-- Given task --
Copy each line that has the string "pixels" somewhere in it.

--------

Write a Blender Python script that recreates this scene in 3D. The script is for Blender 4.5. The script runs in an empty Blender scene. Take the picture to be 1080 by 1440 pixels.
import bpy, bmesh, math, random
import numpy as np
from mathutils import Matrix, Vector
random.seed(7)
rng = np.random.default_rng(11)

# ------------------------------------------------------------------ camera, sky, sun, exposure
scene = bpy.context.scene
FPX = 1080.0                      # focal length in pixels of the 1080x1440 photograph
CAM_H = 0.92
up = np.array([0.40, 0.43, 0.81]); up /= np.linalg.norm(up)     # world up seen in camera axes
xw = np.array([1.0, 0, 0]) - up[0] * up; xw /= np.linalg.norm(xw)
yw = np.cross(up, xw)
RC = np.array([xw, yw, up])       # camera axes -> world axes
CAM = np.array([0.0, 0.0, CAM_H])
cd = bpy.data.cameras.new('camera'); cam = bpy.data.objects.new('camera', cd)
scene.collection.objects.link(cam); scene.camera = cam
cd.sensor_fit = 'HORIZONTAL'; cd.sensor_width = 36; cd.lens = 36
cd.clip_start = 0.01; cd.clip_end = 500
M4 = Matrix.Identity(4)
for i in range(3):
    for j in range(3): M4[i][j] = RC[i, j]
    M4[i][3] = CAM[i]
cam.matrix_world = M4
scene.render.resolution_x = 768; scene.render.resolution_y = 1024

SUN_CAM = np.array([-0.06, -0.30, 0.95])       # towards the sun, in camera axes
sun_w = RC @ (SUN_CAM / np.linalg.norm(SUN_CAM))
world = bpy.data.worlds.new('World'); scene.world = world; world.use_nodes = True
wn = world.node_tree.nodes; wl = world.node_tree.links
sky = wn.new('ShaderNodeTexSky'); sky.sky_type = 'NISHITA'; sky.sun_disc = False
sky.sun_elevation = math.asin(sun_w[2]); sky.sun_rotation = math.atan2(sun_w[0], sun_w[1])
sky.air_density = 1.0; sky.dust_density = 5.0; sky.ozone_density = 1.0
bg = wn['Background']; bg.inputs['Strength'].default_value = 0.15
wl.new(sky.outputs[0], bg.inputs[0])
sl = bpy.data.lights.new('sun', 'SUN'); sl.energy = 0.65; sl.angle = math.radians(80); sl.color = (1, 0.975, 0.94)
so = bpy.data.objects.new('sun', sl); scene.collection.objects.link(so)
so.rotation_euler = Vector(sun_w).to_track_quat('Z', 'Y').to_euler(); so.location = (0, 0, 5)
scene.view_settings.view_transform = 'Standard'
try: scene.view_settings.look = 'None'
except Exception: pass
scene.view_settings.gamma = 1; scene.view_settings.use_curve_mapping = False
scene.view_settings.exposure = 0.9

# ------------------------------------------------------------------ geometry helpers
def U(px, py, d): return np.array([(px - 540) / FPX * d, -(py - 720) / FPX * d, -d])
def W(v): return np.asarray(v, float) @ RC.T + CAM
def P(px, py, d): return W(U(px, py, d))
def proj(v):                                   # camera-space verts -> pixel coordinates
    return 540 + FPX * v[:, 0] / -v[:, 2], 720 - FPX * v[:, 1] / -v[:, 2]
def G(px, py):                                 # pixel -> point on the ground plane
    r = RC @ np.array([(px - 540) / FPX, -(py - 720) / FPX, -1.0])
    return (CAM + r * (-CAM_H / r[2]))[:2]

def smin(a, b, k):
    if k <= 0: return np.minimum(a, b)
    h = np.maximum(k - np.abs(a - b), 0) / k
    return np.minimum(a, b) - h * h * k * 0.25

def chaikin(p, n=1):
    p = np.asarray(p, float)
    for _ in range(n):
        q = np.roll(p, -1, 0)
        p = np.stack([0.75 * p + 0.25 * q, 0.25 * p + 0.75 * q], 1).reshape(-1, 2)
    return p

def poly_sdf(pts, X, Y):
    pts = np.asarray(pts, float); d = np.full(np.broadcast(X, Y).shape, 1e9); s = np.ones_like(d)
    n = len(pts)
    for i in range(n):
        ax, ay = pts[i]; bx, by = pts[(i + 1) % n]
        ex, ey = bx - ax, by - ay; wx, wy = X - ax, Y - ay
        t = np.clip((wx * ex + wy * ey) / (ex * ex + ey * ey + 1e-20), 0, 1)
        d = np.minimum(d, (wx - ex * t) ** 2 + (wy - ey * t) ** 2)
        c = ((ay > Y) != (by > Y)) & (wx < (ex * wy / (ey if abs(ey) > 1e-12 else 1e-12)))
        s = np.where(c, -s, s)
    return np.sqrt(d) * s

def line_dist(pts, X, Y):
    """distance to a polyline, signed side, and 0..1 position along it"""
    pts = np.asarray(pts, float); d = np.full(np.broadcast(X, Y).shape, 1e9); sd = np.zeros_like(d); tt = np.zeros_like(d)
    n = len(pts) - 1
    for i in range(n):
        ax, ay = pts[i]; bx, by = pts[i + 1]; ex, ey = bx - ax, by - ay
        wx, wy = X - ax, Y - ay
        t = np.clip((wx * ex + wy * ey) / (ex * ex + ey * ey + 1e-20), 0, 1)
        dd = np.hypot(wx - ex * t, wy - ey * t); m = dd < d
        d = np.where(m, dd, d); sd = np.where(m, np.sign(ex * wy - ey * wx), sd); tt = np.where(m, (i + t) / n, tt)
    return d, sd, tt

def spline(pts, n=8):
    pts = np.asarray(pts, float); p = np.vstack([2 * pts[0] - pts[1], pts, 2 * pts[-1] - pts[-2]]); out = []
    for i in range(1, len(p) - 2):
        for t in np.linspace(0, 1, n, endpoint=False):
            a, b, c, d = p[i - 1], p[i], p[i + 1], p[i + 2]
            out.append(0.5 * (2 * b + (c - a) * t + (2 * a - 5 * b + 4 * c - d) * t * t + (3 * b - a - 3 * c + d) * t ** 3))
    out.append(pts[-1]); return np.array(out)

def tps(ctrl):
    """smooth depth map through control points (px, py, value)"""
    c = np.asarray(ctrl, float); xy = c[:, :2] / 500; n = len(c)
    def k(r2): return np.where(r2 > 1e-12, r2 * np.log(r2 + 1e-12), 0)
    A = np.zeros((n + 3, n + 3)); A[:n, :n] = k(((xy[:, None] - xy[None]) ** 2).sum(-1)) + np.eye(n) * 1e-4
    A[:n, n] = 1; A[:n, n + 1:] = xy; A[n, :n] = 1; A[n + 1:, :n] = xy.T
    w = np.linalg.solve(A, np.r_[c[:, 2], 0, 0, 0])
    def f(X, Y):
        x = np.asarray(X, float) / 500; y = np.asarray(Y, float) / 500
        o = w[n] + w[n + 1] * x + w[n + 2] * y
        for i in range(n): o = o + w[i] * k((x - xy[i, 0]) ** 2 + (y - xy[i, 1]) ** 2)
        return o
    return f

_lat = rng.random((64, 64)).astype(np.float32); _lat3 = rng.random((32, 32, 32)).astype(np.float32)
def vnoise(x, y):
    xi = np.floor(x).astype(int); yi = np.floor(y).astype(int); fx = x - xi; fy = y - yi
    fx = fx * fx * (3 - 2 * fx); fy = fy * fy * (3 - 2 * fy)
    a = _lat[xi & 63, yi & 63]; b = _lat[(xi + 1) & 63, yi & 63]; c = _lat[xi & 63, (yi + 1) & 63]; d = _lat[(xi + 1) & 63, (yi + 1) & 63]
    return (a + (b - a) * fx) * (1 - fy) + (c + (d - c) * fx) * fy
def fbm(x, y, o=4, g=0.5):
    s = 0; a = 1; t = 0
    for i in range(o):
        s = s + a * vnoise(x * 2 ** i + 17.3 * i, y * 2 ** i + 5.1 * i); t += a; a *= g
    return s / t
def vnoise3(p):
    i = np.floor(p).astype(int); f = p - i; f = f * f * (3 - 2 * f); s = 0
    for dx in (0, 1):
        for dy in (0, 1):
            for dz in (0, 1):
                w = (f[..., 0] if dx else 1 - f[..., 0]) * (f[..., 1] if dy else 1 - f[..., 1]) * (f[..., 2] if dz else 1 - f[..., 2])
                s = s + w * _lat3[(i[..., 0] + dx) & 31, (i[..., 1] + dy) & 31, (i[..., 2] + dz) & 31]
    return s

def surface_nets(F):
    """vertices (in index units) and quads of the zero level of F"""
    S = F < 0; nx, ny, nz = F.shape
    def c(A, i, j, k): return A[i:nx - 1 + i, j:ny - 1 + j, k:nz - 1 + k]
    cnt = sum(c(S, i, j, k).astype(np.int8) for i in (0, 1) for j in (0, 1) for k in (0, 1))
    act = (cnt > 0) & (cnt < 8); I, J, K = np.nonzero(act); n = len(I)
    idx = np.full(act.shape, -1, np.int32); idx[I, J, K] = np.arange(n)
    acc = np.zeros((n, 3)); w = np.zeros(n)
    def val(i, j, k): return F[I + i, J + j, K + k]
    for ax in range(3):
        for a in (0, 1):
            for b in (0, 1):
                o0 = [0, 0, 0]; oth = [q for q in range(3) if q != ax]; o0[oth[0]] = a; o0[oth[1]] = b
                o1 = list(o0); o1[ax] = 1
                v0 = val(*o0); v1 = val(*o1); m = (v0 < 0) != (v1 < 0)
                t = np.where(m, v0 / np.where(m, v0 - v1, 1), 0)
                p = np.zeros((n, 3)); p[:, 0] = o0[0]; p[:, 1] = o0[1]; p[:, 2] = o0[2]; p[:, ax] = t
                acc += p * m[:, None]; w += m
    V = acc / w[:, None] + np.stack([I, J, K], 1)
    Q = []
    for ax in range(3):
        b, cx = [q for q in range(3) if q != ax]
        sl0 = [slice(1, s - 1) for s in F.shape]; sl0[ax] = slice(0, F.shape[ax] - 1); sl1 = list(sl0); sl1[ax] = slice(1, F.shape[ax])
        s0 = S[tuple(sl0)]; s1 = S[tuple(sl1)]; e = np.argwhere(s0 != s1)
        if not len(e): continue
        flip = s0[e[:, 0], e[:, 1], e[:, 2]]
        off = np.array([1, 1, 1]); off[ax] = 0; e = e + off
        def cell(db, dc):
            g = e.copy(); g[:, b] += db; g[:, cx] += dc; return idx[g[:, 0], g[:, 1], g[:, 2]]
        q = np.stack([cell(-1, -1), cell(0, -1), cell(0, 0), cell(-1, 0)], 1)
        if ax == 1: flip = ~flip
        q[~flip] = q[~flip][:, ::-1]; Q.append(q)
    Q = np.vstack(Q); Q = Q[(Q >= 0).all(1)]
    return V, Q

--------

-- Result below --
Write a Blender Python script that recreates this scene in 3D. The script is for Blender 4.5. The script runs in an empty Blender scene. Take the picture to be 1080 by 1440 pixels.
FPX = 1080.0                      # focal length in pixels of the 1080x1440 photograph